I was reading an article which proposes the implementation of “subjective” captchas (pictured on the right) to determine if the user planning input data was a machine or not. It would show a series of pictures where the user would choose a person considered to be “hot” or “not.” While this can be pretty judgemental, it still works as the machines should have a more difficult time analyzing image data like that than simply analyzing strings of text.
Among the people chanting that beauty was ultimately subjective, there was a comment which I found very interesting.
Saying that beauty is “subjective” is kind of a cop-out. It’s usually said by those of us who wish it was true. Just because one out of ten thousand people might find an ugly person remotely attractive doesn’t make that same person “attractive” anymore than a guy with a fat chick fetish makes an obese 800lb woman “skinny.”
This is so true! So true that I don’t know if I should start worrying or not. This is much easier to apply to women than it is on men. Either way, I pray to God that at the very least, the [majority of] women would think I’m not ugly. Not being handsome is perfectly fine… just not fuh-huuuuuugly please!!!
The first part of the comment was actually this:
Subjective? Hardly.
It is scientifically known what makes an attractive person to 99.99% of society. Hell, you can take a classroom full of kindergarten children and they will almost unanimously and without disussing it, decide who an ugly teacher is and who a beautiful teacher is. They will then describe a beautiful teacher and ugly teacher with very different adjectives (one is mean, old, strict, dumb and the other is fun, nice, smart).

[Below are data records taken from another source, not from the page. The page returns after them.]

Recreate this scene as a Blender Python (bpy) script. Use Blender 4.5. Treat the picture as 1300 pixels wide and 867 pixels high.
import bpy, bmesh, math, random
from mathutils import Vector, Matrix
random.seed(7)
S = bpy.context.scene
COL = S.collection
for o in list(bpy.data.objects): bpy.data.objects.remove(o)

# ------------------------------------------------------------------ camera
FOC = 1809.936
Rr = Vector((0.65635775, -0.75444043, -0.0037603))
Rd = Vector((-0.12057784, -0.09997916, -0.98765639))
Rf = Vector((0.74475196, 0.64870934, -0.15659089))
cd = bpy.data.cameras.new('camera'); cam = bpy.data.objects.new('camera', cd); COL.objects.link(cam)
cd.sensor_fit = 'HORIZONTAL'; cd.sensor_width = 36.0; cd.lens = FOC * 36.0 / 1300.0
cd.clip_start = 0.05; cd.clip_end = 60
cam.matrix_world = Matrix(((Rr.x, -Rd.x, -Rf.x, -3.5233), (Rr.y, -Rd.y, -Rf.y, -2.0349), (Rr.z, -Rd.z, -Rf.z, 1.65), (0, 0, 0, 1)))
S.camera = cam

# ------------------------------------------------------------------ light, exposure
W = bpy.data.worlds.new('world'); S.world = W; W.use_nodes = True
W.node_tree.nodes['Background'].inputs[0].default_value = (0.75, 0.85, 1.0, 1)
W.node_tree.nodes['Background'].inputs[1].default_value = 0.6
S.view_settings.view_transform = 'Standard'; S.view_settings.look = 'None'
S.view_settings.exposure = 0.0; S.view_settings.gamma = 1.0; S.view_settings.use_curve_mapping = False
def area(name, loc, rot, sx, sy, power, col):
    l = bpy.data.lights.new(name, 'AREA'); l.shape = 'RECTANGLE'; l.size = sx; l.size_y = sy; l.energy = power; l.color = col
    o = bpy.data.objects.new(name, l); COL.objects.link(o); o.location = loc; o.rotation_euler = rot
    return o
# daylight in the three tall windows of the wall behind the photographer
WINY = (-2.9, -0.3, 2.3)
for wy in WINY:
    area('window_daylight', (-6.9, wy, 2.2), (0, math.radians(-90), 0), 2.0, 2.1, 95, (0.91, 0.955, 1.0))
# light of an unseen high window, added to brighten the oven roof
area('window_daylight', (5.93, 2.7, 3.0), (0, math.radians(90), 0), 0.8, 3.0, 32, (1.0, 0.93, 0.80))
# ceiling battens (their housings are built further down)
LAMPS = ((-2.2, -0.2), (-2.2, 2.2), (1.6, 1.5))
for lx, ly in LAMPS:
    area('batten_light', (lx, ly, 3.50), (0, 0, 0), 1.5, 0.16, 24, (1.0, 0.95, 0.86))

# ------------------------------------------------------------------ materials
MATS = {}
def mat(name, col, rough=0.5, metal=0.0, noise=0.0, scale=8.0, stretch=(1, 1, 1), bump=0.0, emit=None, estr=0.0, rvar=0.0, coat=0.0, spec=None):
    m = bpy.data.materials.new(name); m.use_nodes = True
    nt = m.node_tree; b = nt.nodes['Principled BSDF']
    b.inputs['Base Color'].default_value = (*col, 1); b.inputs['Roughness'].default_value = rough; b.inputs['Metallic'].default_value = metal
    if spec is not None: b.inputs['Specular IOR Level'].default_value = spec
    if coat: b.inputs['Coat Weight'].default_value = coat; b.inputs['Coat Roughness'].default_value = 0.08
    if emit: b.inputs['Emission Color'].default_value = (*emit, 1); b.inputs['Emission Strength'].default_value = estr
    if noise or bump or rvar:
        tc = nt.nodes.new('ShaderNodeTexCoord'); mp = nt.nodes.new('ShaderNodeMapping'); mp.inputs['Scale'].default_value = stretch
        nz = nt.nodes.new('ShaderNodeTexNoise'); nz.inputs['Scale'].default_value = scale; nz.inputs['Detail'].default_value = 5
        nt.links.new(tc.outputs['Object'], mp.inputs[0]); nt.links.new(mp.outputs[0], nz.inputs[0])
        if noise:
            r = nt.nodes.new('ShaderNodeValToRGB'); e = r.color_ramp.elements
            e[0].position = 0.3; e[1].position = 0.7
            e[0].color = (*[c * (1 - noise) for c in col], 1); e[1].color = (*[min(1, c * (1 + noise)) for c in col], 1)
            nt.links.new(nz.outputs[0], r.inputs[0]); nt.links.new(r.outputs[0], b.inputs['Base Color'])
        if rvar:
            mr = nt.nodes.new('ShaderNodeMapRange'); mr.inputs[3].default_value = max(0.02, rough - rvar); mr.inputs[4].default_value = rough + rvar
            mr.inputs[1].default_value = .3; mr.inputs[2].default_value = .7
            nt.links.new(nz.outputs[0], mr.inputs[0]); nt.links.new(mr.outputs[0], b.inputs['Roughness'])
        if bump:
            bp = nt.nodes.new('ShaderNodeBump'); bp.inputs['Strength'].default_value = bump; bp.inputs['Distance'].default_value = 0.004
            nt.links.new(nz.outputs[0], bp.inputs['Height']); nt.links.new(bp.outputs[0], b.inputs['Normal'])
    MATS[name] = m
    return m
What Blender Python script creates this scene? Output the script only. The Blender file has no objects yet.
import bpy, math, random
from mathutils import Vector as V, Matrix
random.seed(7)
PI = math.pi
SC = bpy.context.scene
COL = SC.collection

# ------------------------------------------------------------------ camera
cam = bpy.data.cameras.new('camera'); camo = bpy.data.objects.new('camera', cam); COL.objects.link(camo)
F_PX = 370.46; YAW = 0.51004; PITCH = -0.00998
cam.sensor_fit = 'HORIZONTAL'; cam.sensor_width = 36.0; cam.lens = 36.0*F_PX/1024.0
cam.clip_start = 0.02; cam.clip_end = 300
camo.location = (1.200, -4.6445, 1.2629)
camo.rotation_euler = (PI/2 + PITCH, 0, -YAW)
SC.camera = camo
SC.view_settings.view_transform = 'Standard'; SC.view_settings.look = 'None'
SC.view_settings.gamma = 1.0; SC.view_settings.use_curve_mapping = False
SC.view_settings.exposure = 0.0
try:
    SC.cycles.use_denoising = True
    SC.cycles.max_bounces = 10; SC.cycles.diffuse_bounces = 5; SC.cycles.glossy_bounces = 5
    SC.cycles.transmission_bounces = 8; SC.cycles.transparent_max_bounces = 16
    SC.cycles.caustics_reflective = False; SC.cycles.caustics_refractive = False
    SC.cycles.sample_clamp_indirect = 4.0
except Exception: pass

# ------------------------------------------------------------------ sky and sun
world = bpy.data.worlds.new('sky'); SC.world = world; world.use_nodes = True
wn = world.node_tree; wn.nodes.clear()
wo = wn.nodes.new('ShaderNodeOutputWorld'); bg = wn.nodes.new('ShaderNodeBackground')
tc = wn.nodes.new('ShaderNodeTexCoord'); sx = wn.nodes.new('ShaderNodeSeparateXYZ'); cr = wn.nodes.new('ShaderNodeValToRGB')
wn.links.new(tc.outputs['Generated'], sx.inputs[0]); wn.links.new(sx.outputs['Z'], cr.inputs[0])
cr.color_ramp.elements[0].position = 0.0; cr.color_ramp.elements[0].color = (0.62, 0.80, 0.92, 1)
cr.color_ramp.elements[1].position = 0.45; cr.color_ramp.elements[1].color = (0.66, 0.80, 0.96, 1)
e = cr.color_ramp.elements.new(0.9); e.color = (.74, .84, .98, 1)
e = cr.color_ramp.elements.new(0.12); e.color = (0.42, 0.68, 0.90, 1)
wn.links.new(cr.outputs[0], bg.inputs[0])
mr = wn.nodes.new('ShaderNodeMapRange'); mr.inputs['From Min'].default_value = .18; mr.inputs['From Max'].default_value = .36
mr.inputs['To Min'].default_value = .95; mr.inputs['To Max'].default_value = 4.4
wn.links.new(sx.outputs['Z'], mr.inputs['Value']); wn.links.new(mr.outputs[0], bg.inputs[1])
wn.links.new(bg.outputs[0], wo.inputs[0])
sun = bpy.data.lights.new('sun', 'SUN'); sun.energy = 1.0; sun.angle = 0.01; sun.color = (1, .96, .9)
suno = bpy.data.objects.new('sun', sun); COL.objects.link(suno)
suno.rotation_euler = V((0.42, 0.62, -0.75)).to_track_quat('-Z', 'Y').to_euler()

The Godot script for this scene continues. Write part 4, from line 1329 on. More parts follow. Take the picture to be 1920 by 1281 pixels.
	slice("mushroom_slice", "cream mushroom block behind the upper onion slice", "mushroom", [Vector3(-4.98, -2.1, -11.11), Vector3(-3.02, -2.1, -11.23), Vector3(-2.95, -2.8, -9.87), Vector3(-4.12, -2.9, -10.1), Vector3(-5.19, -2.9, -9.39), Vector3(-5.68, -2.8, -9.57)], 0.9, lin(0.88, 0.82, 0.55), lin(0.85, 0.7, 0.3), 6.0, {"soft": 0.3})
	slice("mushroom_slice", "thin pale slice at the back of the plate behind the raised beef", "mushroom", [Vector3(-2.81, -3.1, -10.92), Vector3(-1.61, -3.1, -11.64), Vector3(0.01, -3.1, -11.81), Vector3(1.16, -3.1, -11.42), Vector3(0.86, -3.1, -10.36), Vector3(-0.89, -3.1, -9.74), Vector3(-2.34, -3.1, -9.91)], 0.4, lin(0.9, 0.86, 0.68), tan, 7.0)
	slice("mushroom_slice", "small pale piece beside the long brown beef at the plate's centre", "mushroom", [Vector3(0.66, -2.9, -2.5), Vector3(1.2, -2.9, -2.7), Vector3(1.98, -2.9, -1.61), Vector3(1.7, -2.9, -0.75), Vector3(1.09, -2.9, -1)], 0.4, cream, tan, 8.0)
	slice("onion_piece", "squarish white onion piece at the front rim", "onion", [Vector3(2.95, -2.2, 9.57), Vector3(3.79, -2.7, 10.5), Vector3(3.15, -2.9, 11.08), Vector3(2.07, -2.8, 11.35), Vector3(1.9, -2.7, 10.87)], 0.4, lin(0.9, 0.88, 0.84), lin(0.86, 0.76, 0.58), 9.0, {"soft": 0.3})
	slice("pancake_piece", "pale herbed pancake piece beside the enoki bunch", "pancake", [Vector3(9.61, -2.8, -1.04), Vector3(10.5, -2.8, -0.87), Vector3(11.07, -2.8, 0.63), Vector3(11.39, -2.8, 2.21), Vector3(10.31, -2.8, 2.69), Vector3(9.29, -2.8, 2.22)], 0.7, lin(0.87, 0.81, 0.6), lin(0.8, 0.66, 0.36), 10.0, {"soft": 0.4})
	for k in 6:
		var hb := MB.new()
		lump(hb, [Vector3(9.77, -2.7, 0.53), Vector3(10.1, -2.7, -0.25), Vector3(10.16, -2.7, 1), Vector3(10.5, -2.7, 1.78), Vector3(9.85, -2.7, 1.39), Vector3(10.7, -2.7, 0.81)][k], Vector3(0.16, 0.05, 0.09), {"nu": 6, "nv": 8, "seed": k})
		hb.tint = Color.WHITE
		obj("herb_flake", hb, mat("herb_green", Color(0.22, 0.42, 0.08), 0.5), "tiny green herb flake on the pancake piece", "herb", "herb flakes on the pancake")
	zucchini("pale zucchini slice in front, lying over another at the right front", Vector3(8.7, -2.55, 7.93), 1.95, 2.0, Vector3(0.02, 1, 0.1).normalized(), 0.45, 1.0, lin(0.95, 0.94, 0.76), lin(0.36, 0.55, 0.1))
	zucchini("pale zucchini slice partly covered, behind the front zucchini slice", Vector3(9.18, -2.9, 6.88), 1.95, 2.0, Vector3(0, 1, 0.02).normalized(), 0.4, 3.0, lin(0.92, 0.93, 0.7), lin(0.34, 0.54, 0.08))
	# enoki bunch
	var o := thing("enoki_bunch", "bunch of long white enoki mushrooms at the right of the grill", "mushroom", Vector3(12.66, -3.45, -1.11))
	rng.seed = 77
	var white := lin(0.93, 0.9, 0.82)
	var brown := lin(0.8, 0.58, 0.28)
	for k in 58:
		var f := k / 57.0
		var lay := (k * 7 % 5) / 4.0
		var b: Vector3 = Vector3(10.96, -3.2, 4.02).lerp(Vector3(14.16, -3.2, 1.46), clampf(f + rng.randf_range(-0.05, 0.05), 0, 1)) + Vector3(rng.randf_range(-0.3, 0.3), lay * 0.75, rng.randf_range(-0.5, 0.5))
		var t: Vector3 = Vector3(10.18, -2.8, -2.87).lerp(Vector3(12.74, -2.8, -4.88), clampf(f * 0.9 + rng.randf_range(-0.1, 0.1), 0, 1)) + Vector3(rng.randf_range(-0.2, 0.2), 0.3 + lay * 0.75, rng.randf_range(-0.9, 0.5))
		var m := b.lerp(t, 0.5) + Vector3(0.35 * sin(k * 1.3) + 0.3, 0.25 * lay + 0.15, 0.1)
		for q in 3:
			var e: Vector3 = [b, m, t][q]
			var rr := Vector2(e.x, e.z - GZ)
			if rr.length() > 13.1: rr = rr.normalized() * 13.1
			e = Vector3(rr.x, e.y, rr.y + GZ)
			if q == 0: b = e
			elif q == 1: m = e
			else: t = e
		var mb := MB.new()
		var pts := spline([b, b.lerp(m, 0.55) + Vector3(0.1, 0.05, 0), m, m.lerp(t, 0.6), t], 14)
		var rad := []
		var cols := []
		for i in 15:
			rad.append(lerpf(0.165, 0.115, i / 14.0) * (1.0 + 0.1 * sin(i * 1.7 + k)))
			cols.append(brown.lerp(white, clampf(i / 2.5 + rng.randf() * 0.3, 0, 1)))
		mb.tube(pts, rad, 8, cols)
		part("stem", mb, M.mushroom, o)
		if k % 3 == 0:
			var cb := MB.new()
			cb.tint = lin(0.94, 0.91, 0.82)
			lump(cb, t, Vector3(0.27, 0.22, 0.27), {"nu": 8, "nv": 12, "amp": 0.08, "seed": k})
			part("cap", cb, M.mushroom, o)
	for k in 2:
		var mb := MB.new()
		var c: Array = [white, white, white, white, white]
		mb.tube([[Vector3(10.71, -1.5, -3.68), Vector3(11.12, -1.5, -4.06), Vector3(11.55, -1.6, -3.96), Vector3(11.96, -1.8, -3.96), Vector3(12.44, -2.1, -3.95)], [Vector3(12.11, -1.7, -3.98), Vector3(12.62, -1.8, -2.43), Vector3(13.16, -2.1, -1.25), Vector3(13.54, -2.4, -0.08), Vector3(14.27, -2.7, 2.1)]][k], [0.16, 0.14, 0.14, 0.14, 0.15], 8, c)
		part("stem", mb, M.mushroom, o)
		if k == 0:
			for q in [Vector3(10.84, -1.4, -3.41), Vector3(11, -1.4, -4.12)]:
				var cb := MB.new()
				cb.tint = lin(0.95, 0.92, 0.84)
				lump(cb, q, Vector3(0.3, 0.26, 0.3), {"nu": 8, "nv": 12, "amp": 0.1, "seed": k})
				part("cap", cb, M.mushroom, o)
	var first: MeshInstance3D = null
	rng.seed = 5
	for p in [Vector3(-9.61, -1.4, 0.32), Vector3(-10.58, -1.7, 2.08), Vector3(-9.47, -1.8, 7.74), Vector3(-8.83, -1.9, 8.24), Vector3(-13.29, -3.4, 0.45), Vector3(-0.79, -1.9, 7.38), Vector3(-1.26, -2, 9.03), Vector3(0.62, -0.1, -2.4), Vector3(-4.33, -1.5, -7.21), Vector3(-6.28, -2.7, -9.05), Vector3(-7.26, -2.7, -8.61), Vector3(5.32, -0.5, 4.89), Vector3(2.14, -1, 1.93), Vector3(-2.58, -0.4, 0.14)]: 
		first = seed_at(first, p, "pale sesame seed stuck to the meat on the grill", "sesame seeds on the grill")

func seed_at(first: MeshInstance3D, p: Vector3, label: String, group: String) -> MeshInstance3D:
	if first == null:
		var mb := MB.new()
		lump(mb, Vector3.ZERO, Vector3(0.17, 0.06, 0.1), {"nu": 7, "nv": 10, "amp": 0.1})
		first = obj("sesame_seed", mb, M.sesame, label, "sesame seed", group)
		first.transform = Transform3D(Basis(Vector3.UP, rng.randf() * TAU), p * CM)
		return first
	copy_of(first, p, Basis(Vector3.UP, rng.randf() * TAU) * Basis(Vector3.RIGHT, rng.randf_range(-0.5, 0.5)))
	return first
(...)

I think beauty can become a subjective element as one gains more experiences. But there probably is some kind of “default element” of beauty, a generic physical beauty in those who are truly “hot.” It’s the type of physical beauty that makes the above mentioned children decide who’s ugly or not right off the bat. And while we hate to admit it… to a certain extent, we roughly know if we ourselves are hot or not. The real question is what level of physical beauty, decency, or atrociousness we fall under.
But even if that was true, the problem with the captcha is it can alienate a lot of users when implemented in a large scale. What about the “ugly” people you decide to use, you would be doing an incredibly insulting disservice to them.
The concept behind it is brilliant no doubt, but why not just use “general” stuff you know a human can spot but a computer can’t. Say compare two images of a landscape – one computer generated, and a real one. And just ask people which is the CG (or real) one. I’m not into computer AI but I would think that the algorithms aren’t good enough [yet] to know the difference even if you use scenes that are obvious to the human eye.
You can even take it further by simply asking if the scene contained special effects (wether CG or not). So take a normal still of someone falling off of a building from the 911 footage, then compare it to something like a still of Neo from The Matrix jumping off a building. I’d think any AI would be hard pressed to know which one was the real footage.